Richard Haas, president emeritus of the Council on Foreign Relations, diplomatically addressed “all those critical of @potus for not getting congressional authorization before attacking Iran,” noting they “are overlooking the historical record that since WW2 99% of the time U.S. presidents have used military force it was without explicit prior approval from Congress.”
Kittrie relatedly tweeted that Trump’s not seeking “advance Congressional approval is consistent with how Presidents Clinton, Bush, Obama, and Biden have interpreted and applied the U.S. Constitution and laws addressing presidential war powers.” Clinton’s situation was “a two-week operation in which the United States flew over 2300 sorties over Bosnia in 1995,” while Obama’s was a “U.S. air campaign in Libya in 2011 that lasted for over a week and involved the use of over 600 missiles and precision-guided munitions.”

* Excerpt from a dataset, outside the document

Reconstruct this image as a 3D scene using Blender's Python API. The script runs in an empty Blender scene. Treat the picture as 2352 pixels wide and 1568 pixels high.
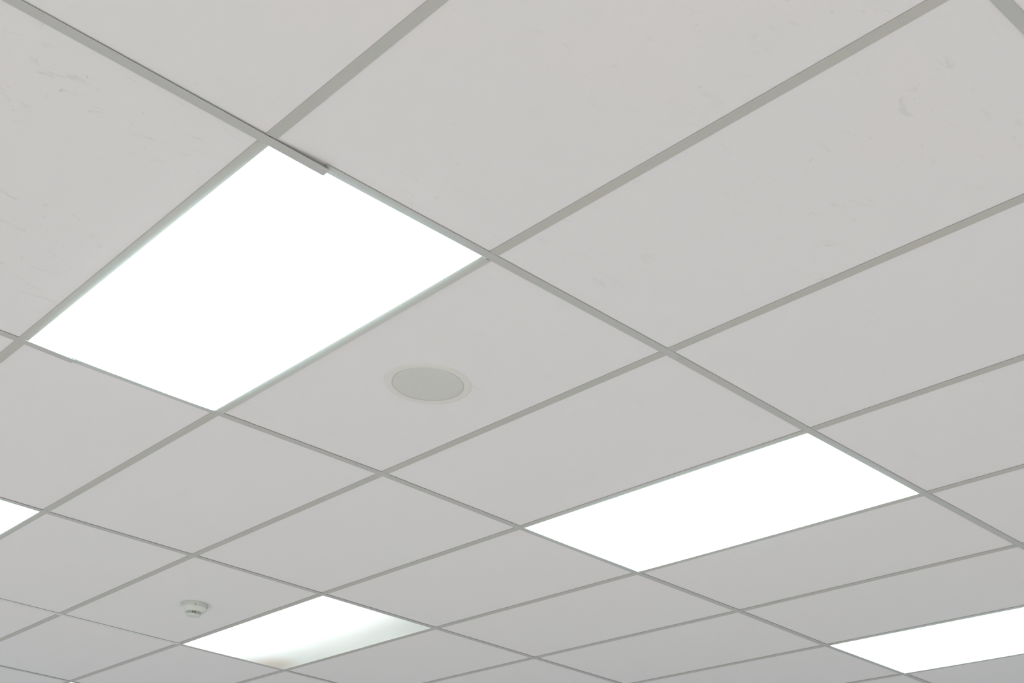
import bpy, bmesh, math, random
from mathutils import Matrix, Vector

random.seed(7)
scene = bpy.context.scene
COL = scene.collection
H = 2.90                      # height of the ceiling plane (underside of the main tees)
CX, CY = 0.6, 1.2             # ceiling module: 600 x 1200 mm

# ---------------------------------------------------------------- camera
cam_data = bpy.data.cameras.new('camera')
cam = bpy.data.objects.new('camera', cam_data)
COL.objects.link(cam)
cam_data.sensor_fit = 'HORIZONTAL'
cam_data.sensor_width = 36.0
cam_data.lens = 42.8086
cam_data.clip_start = 0.02
CAM_ROT = ((0.7379831070663168, -0.3650302013218044, -0.56756839747092),
           (-0.6727286032469236, -0.3318078398928582, -0.661316704581911),
           (0.05307692585473016, 0.869860051679923, -0.4904348381112552))
cam.matrix_world = Matrix.Translation((-0.858566, -0.594770, H - 1.510577)) @ Matrix(CAM_ROT).to_4x4()
scene.camera = cam

# ---------------------------------------------------------------- world, exposure
world = bpy.data.worlds.new('world')
scene.world = world
world.use_nodes = True
world.node_tree.nodes['Background'].inputs['Color'].default_value = (0.02, 0.02, 0.02, 1)
world.node_tree.nodes['Background'].inputs['Strength'].default_value = 0.0
scene.view_settings.view_transform = 'Standard'
scene.view_settings.look = 'None'
scene.view_settings.gamma = 1.0
scene.view_settings.exposure = 0.0
scene.view_settings.use_curve_mapping = False
PANEL = 7.4                   # radiance of a healthy lit diffuser (all light in the room comes from these)
PANEL_COL = (0.64, 0.94, 1.0)

# ---------------------------------------------------------------- materials
def new_mat(name):
    m = bpy.data.materials.new(name)
    m.use_nodes = True
    nt = m.node_tree
    return m, nt, nt.nodes['Principled BSDF']

def mix_rgb(nt, fac, a, b, blend='MIX'):
    n = nt.nodes.new('ShaderNodeMix')
    n.data_type = 'RGBA'
    n.blend_type = blend
    for sock, v in ((n.inputs[0], fac), (n.inputs[6], a), (n.inputs[7], b)):
        if hasattr(v, 'links'):
            nt.links.new(v, sock)
        elif isinstance(v, (int, float)):
            sock.default_value = v
        else:
            sock.default_value = (*v, 1)
    return n.outputs[2]

def noise(nt, scale, detail=3, rough=0.5, dist=0.0, vec=None):
    n = nt.nodes.new('ShaderNodeTexNoise')
    n.inputs['Scale'].default_value = scale
    n.inputs['Detail'].default_value = detail
    n.inputs['Roughness'].default_value = rough
    n.inputs['Distortion'].default_value = dist
    if vec is not None:
        nt.links.new(vec, n.inputs['Vector'])
    return n.outputs['Fac']

def ramp(nt, fac, lo, hi):
    n = nt.nodes.new('ShaderNodeMapRange')
    n.clamp = True
    n.inputs['From Min'].default_value = lo
    n.inputs['From Max'].default_value = hi
    nt.links.new(fac, n.inputs['Value'])
    return n.outputs['Result']

def math_n(nt, op, a, b):
    n = nt.nodes.new('ShaderNodeMath')
    n.operation = op
    for i, v in enumerate((a, b)):
        if hasattr(v, 'links'):
            nt.links.new(v, n.inputs[i])
        else:
            n.inputs[i].default_value = v
    return n.outputs[0]

def position(nt, scale=(1, 1, 1), rot=0.0):
    g = nt.nodes.new('ShaderNodeNewGeometry')
    mp = nt.nodes.new('ShaderNodeMapping')
    mp.inputs['Scale'].default_value = scale
    mp.inputs['Rotation'].default_value = (0, 0, rot)
    nt.links.new(g.outputs['Position'], mp.inputs['Vector'])
    return mp.outputs['Vector']

def mat_tile():
    m, nt, b = new_mat('laminated_gypsum_tile')
    at = nt.nodes.new('ShaderNodeAttribute')
    at.attribute_type = 'OBJECT'
    at.attribute_name = 'smudge'
    cloud = ramp(nt, noise(nt, 2.2, 2, 0.5, 0, position(nt)), 0.35, 0.65)
    col = mix_rgb(nt, cloud, (0.800, 0.754, 0.742), (0.792, 0.757, 0.744))
    # thumb marks, scuffs and fly specks
    sm = ramp(nt, noise(nt, 15, 4, 0.62, 0.8, position(nt, (1.0, 2.2, 1), 0.5)), 0.605, 0.74)
    gate = ramp(nt, noise(nt, 2.7, 1, 0.5, 0, position(nt)), 0.40, 0.58)
    sm = math_n(nt, 'MULTIPLY', sm, gate)
    sm2 = ramp(nt, noise(nt, 42, 2, 0.5, 0.3, position(nt, (1.6, 0.8, 1), -0.4)), 0.70, 0.78)
    sm2 = math_n(nt, 'MULTIPLY', sm2, gate)
    tot = math_n(nt, 'MULTIPLY', math_n(nt, 'MAXIMUM', math_n(nt, 'MULTIPLY', sm, 0.8), sm2), at.outputs['Fac'])
    col = mix_rgb(nt, math_n(nt, 'MULTIPLY', tot, 0.55), col, (0.56, 0.535, 0.50))
    nt.links.new(col, b.inputs['Base Color'])
    b.inputs['Roughness'].default_value = 0.85
    b.inputs['Specular IOR Level'].default_value = 0.12
    return m

def mat_tee(name, c1, c2, dirt):
    m, nt, b = new_mat(name)
    v = ramp(nt, noise(nt, 5, 3, 0.6, 0, position(nt)), 0.35, 0.65)
    col = mix_rgb(nt, v, c1, c2)
    grime = ramp(nt, noise(nt, 34, 4, 0.65, 0.6, position(nt)), 0.62, 0.78)
    gate = ramp(nt, noise(nt, 3.1, 1, 0.5, 0, position(nt)), 0.50, 0.66)
    col = mix_rgb(nt, math_n(nt, 'MULTIPLY', math_n(nt, 'MULTIPLY', grime, gate), dirt), col, (0.30, 0.25, 0.16))
    nt.links.new(col, b.inputs['Base Color'])
    b.inputs['Roughness'].default_value = 0.6
    b.inputs['Specular IOR Level'].default_value = 0.2
    return m

def mat_plain(name, col, rough=0.6, spec=0.3, nscale=20, var=0.05):
    m, nt, b = new_mat(name)
    v = noise(nt, nscale, 3, 0.5, 0, position(nt))
    c = mix_rgb(nt, v, tuple(x * (1 - var) for x in col), tuple(min(1, x * (1 + var)) for x in col))
    nt.links.new(c, b.inputs['Base Color'])
    b.inputs['Roughness'].default_value = rough
    b.inputs['Specular IOR Level'].default_value = spec
    return m

def mat_panel():
    m, nt, b = new_mat('lit_opal_acrylic')
    v = noise(nt, 3, 1, 0.5, 0, position(nt))
    c = mix_rgb(nt, v, PANEL_COL, tuple(min(1, x * 1.01) for x in PANEL_COL))
    b.inputs['Base Color'].default_value = (0.8, 0.8, 0.8, 1)
    nt.links.new(c, b.inputs['Emission Color'])
    b.inputs['Emission Strength'].default_value = PANEL
    b.inputs['Roughness'].default_value = 0.5
    b.inputs['Specular IOR Level'].default_value = 0.0
    return m

def mat_opal():
    """opal sheet that only passes on the light of the tubes behind it, with a brownish patch fading out by one tube end"""
    m = bpy.data.materials.new('translucent_opal_acrylic')
    m.use_nodes = True
    nt = m.node_tree
    nt.nodes.remove(nt.nodes['Principled BSDF'])
    out = nt.nodes['Material Output']
    tc = nt.nodes.new('ShaderNodeTexCoord')
    sub = nt.nodes.new('ShaderNodeVectorMath')
    sub.operation = 'SUBTRACT'
    nt.links.new(tc.outputs['Object'], sub.inputs[0])
    sub.inputs[1].default_value = (0.19, 0.56, 0.0)
    mp = nt.nodes.new('ShaderNodeVectorMath')
    mp.operation = 'MULTIPLY'
    mp.inputs[1].default_value = (1.0, 0.62, 0.0)
    nt.links.new(sub.outputs[0], mp.inputs[0])
    ln = nt.nodes.new('ShaderNodeVectorMath')
    ln.operation = 'LENGTH'
    nt.links.new(mp.outputs[0], ln.inputs[0])
    n = nt.nodes.new('ShaderNodeMapRange')
    n.interpolation_type = 'SMOOTHSTEP'
    n.inputs['From Min'].default_value = 0.15
    n.inputs['From Max'].default_value = 0.0
    nt.links.new(ln.outputs['Value'], n.inputs['Value'])
    col = mix_rgb(nt, math_n(nt, 'MULTIPLY', n.outputs['Result'], 0.75), (0.90, 0.895, 0.87), (0.74, 0.60, 0.52))
    tr = nt.nodes.new('ShaderNodeBsdfTranslucent')
    df = nt.nodes.new('ShaderNodeBsdfDiffuse')
    nt.links.new(col, tr.inputs['Color'])
    nt.links.new(col, df.inputs['Color'])
    mx = nt.nodes.new('ShaderNodeMixShader')
    mx.inputs[0].default_value = 0.35
    nt.links.new(tr.outputs[0], mx.inputs[1])
    nt.links.new(df.outputs[0], mx.inputs[2])
    nt.links.new(mx.outputs[0], out.inputs['Surface'])
    return m

def mat_tube(name, strength):
    m, nt, b = new_mat(name)
    v = noise(nt, 8, 1, 0.5, 0, position(nt))
    c = mix_rgb(nt, v, (0.90, 0.985, 1.0), (0.92, 0.99, 1.0))
    b.inputs['Base Color'].default_value = (0.82, 0.82, 0.80, 1)
    nt.links.new(c, b.inputs['Emission Color'])
    b.inputs['Emission Strength'].default_value = strength
    return m

M_TILE = mat_tile()
M_MAIN = mat_tee('painted_steel_main_tee', (0.508, 0.502, 0.482), (0.522, 0.502, 0.478), 0.55)
M_CROSS = mat_tee('painted_steel_cross_tee', (0.527, 0.498, 0.456), (0.512, 0.497, 0.462), 0.45)
M_PALETEE = mat_tee('pale_steel_main_tee', (0.70, 0.68, 0.68), (0.73, 0.70, 0.69), 0.2)  # paler tone than the other main tees, used on one length only
M_PANEL = mat_panel()
M_OPAL = mat_opal()
M_TUBE = mat_tube('lit_fluorescent_tube', 8.6)
M_TUBE_OFF = mat_tube('dead_fluorescent_tube', 0.0)
M_HOUSING = mat_plain('white_enamel_housing', (0.82, 0.83, 0.82), 0.5, 0.3)
M_RIM = mat_plain('ivory_plastic_rim', (0.735, 0.702, 0.650), 0.5, 0.25)
M_GRILLE = None
M_DARK = mat_plain('dark_void', (0.03, 0.03, 0.03), 0.9, 0.0)
M_DET = mat_plain('ivory_detector_plastic', (0.68, 0.675, 0.62), 0.28, 0.5)
M_CORE = mat_plain('dark_detector_core', (0.03, 0.04, 0.035), 0.8, 0.1)
M_LED = mat_plain('dark_red_indicator', (0.10, 0.03, 0.035), 0.3, 0.5)
M_FLOOR = mat_plain('warm_beige_vinyl_floor', (0.845, 0.650, 0.620), 0.5, 0.3, 6, 0.04)
M_WALL = mat_plain('warm_white_wall_paint', (0.86, 0.735, 0.695), 0.8, 0.2, 4, 0.02)
M_WALL_COOL = mat_plain('pale_blue_grey_wall_paint', (0.63, 0.68, 0.75), 0.8, 0.2, 4, 0.02)
M_DECK = mat_plain('grey_concrete_deck', (0.25, 0.25, 0.24), 0.9, 0.1, 4, 0.1)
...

Every 21st-century president has promised “to use force if necessary to stop Iran from acquiring a nuclear weapon, Congress has never acted to prohibit or restrict such military action,” Kittrie explained. In fact, the House overwhelmingly voted in November 2023 “that ‘it is the policy of the United States . . . to use all means necessary to prevent Iran from obtaining a nuclear weapon.’”
President Trump further demonstrated zero interest in launching a full-scale war against the Iranian regime. As John Spencer, executive director of the Urban Warfare Institute, tweeted, “The United States is not at war with Iran. The United States has not declared war on Iran. The United States did use military force to assist Israel in achieving a limited goal to dismantle Iran’s nuclear program.” Trump even optimistically announced a ceasefire between Israel and Iran on Monday – that Iran’s regime promptly broke.
In short, Congressional Democrats bollixed things up. Going forward, they’d be wise to learn from former Massachusetts Democratic Congressional candidate Brianna Wu, who rightly observed, “A nation cannot survive if our partisanship overrides our national security.